[START Source data]
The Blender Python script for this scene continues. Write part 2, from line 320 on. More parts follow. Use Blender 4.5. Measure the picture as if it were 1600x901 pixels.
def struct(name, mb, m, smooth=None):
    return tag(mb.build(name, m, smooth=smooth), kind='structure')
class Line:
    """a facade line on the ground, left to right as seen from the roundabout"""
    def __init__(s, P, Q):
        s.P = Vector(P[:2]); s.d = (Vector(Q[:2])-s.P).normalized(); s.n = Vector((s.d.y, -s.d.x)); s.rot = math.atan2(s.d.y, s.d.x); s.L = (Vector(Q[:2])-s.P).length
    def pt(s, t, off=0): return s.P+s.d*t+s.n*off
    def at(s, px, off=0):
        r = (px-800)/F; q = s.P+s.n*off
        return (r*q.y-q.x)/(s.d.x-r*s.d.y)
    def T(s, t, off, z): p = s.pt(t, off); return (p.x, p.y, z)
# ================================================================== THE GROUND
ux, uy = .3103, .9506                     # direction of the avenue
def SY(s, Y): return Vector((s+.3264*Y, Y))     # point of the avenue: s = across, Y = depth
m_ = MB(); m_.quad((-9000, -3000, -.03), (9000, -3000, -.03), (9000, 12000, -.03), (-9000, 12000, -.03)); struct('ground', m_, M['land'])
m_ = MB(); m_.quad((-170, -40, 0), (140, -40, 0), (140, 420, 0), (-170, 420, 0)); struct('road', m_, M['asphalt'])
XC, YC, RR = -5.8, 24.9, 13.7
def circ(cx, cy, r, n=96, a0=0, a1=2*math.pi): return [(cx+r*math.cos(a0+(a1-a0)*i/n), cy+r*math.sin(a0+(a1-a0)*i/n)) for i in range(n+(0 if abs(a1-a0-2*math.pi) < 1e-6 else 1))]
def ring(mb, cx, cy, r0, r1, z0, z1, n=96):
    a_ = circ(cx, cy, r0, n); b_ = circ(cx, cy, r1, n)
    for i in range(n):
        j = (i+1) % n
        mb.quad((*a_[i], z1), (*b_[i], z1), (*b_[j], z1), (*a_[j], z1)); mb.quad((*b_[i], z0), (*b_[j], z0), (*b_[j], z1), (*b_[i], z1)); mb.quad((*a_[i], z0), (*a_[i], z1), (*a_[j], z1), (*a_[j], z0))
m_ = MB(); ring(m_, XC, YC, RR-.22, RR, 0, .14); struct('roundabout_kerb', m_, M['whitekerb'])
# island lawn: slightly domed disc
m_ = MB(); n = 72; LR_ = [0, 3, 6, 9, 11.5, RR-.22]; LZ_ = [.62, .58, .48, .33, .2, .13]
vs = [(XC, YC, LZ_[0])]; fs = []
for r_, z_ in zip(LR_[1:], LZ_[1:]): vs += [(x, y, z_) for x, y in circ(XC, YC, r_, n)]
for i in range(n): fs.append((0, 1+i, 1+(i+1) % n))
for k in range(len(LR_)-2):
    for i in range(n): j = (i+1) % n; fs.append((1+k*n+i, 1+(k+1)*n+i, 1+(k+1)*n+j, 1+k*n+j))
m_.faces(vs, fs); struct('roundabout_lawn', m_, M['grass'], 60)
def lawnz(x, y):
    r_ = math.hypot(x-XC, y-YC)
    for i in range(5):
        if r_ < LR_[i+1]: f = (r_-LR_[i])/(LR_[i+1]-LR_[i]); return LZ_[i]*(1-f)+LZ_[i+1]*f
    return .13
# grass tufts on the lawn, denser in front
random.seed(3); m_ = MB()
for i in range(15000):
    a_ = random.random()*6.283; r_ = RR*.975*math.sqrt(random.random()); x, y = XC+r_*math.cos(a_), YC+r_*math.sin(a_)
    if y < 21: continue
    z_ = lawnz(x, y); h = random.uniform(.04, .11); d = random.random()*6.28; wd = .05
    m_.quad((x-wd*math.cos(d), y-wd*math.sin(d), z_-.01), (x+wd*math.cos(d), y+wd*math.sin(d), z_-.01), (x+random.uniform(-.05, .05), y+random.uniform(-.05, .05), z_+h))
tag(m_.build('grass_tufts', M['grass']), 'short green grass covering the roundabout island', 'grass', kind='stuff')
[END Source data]
Do this
Write out every line of the material again, exactly as it reads.

Exercise answer
The Blender Python script for this scene continues. Write part 2, from line 320 on. More parts follow. Use Blender 4.5. Measure the picture as if it were 1600x901 pixels.
def struct(name, mb, m, smooth=None):
    return tag(mb.build(name, m, smooth=smooth), kind='structure')
class Line:
    """a facade line on the ground, left to right as seen from the roundabout"""
    def __init__(s, P, Q):
        s.P = Vector(P[:2]); s.d = (Vector(Q[:2])-s.P).normalized(); s.n = Vector((s.d.y, -s.d.x)); s.rot = math.atan2(s.d.y, s.d.x); s.L = (Vector(Q[:2])-s.P).length
    def pt(s, t, off=0): return s.P+s.d*t+s.n*off
    def at(s, px, off=0):
        r = (px-800)/F; q = s.P+s.n*off
        return (r*q.y-q.x)/(s.d.x-r*s.d.y)
    def T(s, t, off, z): p = s.pt(t, off); return (p.x, p.y, z)
# ================================================================== THE GROUND
ux, uy = .3103, .9506                     # direction of the avenue
def SY(s, Y): return Vector((s+.3264*Y, Y))     # point of the avenue: s = across, Y = depth
m_ = MB(); m_.quad((-9000, -3000, -.03), (9000, -3000, -.03), (9000, 12000, -.03), (-9000, 12000, -.03)); struct('ground', m_, M['land'])
m_ = MB(); m_.quad((-170, -40, 0), (140, -40, 0), (140, 420, 0), (-170, 420, 0)); struct('road', m_, M['asphalt'])
XC, YC, RR = -5.8, 24.9, 13.7
def circ(cx, cy, r, n=96, a0=0, a1=2*math.pi): return [(cx+r*math.cos(a0+(a1-a0)*i/n), cy+r*math.sin(a0+(a1-a0)*i/n)) for i in range(n+(0 if abs(a1-a0-2*math.pi) < 1e-6 else 1))]
def ring(mb, cx, cy, r0, r1, z0, z1, n=96):
    a_ = circ(cx, cy, r0, n); b_ = circ(cx, cy, r1, n)
    for i in range(n):
        j = (i+1) % n
        mb.quad((*a_[i], z1), (*b_[i], z1), (*b_[j], z1), (*a_[j], z1)); mb.quad((*b_[i], z0), (*b_[j], z0), (*b_[j], z1), (*b_[i], z1)); mb.quad((*a_[i], z0), (*a_[i], z1), (*a_[j], z1), (*a_[j], z0))
m_ = MB(); ring(m_, XC, YC, RR-.22, RR, 0, .14); struct('roundabout_kerb', m_, M['whitekerb'])
# island lawn: slightly domed disc
m_ = MB(); n = 72; LR_ = [0, 3, 6, 9, 11.5, RR-.22]; LZ_ = [.62, .58, .48, .33, .2, .13]
vs = [(XC, YC, LZ_[0])]; fs = []
for r_, z_ in zip(LR_[1:], LZ_[1:]): vs += [(x, y, z_) for x, y in circ(XC, YC, r_, n)]
for i in range(n): fs.append((0, 1+i, 1+(i+1) % n))
for k in range(len(LR_)-2):
    for i in range(n): j = (i+1) % n; fs.append((1+k*n+i, 1+(k+1)*n+i, 1+(k+1)*n+j, 1+k*n+j))
m_.faces(vs, fs); struct('roundabout_lawn', m_, M['grass'], 60)
def lawnz(x, y):
    r_ = math.hypot(x-XC, y-YC)
    for i in range(5):
        if r_ < LR_[i+1]: f = (r_-LR_[i])/(LR_[i+1]-LR_[i]); return LZ_[i]*(1-f)+LZ_[i+1]*f
    return .13
# grass tufts on the lawn, denser in front
random.seed(3); m_ = MB()
for i in range(15000):
    a_ = random.random()*6.283; r_ = RR*.975*math.sqrt(random.random()); x, y = XC+r_*math.cos(a_), YC+r_*math.sin(a_)
    if y < 21: continue
    z_ = lawnz(x, y); h = random.uniform(.04, .11); d = random.random()*6.28; wd = .05
    m_.quad((x-wd*math.cos(d), y-wd*math.sin(d), z_-.01), (x+wd*math.cos(d), y+wd*math.sin(d), z_-.01), (x+random.uniform(-.05, .05), y+random.uniform(-.05, .05), z_+h))
tag(m_.build('grass_tufts', M['grass']), 'short green grass covering the roundabout island', 'grass', kind='stuff')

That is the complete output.